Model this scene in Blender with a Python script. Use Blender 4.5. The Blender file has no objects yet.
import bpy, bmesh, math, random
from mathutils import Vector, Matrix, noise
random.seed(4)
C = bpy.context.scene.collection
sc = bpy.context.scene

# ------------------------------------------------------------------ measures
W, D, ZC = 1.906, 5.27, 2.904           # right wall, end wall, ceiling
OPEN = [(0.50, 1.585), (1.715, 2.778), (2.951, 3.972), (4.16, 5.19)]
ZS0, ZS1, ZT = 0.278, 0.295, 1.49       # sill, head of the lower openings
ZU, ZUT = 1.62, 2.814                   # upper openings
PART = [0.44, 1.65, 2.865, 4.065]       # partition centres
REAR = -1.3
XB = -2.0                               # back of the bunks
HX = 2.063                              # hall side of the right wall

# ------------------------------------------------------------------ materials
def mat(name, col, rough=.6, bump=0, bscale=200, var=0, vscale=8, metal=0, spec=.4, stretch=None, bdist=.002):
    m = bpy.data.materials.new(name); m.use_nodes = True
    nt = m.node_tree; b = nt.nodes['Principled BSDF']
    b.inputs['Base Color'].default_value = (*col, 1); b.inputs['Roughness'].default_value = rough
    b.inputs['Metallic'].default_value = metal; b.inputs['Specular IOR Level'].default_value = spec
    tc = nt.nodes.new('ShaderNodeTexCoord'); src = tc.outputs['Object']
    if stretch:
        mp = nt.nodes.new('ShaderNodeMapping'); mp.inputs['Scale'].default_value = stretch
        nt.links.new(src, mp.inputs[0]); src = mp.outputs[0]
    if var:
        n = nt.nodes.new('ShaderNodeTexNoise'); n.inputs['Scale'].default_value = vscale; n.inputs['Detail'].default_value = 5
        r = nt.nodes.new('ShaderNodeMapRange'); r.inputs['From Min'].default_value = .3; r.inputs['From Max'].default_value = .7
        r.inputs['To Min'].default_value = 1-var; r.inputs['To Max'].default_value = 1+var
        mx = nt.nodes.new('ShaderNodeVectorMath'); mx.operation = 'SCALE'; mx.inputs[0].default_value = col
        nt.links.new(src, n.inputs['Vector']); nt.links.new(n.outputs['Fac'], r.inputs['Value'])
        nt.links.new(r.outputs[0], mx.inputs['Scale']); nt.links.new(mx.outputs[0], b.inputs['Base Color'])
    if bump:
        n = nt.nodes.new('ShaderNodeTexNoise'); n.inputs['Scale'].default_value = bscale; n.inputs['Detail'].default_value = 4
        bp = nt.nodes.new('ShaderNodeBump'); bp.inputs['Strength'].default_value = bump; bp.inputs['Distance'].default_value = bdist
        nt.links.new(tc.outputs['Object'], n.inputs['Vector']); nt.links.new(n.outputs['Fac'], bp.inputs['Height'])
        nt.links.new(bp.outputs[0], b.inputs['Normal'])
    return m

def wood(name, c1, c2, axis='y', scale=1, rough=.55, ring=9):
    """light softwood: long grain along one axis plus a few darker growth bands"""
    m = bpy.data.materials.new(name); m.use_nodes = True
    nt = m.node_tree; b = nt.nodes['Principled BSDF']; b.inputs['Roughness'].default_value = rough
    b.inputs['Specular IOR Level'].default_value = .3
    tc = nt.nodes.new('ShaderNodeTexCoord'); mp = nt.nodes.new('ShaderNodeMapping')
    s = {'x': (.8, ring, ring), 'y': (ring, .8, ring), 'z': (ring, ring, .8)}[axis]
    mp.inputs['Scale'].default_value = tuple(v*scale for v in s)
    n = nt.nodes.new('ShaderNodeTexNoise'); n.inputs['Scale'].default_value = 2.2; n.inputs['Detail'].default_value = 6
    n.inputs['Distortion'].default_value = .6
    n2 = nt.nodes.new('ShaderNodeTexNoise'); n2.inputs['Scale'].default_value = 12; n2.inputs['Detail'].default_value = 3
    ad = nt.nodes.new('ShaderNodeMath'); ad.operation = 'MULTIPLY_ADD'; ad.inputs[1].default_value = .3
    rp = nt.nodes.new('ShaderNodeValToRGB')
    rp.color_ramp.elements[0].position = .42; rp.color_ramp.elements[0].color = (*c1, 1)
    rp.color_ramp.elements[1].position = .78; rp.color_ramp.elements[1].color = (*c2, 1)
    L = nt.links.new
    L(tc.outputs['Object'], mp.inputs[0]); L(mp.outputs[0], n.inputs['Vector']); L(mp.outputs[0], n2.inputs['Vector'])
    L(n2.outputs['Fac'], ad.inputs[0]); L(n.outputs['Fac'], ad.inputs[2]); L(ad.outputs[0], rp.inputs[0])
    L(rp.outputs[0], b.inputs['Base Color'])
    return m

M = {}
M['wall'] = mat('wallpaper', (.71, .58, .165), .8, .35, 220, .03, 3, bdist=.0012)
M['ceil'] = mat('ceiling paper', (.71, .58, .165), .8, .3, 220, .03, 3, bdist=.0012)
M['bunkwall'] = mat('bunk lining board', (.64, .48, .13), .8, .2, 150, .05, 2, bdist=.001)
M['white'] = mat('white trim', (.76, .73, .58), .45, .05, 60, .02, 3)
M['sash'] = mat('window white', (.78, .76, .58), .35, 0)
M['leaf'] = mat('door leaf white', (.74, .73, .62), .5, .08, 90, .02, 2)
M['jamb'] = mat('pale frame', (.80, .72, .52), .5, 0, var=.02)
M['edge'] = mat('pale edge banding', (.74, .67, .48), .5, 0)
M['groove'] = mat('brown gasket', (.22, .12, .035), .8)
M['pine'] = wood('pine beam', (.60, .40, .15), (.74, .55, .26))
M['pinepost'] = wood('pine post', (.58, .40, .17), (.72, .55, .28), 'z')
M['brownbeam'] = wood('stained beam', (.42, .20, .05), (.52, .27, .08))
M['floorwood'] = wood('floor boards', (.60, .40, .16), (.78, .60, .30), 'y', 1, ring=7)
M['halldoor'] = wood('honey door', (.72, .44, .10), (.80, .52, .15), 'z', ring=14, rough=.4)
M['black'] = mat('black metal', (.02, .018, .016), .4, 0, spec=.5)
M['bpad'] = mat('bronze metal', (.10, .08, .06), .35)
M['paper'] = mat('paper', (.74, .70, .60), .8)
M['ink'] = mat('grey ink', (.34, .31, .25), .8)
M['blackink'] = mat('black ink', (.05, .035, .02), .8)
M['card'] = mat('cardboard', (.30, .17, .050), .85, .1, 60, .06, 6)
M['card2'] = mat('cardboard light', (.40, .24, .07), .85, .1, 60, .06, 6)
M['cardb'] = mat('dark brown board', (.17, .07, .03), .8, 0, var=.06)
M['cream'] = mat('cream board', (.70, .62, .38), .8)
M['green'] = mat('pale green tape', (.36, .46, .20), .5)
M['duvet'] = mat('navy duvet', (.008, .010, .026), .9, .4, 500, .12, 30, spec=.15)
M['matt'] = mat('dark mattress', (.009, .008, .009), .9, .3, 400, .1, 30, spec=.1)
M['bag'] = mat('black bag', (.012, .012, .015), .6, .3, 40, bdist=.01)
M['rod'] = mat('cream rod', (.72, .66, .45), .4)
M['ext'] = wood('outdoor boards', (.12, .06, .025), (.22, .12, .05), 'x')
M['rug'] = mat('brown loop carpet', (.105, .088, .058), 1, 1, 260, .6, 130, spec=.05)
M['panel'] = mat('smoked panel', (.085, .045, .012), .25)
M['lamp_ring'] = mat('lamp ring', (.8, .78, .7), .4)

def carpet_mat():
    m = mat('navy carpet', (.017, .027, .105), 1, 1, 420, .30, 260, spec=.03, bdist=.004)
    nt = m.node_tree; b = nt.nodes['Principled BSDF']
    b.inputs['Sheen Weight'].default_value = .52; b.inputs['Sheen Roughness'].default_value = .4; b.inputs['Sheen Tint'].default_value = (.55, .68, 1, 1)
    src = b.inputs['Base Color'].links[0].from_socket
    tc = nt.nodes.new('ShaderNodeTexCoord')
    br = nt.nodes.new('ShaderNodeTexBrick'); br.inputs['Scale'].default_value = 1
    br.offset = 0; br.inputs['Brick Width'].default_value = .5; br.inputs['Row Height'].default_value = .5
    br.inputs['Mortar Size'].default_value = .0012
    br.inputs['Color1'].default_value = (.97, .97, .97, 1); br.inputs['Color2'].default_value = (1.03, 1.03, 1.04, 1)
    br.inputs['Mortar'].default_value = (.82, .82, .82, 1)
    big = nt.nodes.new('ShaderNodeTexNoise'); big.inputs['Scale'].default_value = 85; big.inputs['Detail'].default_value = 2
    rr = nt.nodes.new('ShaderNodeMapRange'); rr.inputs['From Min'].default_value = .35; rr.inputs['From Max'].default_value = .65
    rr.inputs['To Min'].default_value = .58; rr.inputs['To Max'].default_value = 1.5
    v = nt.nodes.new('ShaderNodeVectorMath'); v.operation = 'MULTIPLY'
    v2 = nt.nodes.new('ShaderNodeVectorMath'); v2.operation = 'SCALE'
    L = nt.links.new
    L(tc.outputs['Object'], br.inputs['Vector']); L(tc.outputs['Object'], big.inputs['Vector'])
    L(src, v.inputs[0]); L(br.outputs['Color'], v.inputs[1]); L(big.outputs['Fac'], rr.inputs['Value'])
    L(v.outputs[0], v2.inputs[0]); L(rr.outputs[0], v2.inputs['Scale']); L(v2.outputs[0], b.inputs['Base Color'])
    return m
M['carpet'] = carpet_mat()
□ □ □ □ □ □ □
TASK INSTRUCTIONS ▸ Report only the number of lines in the data above that contain "scene".

RESULT ▸ 3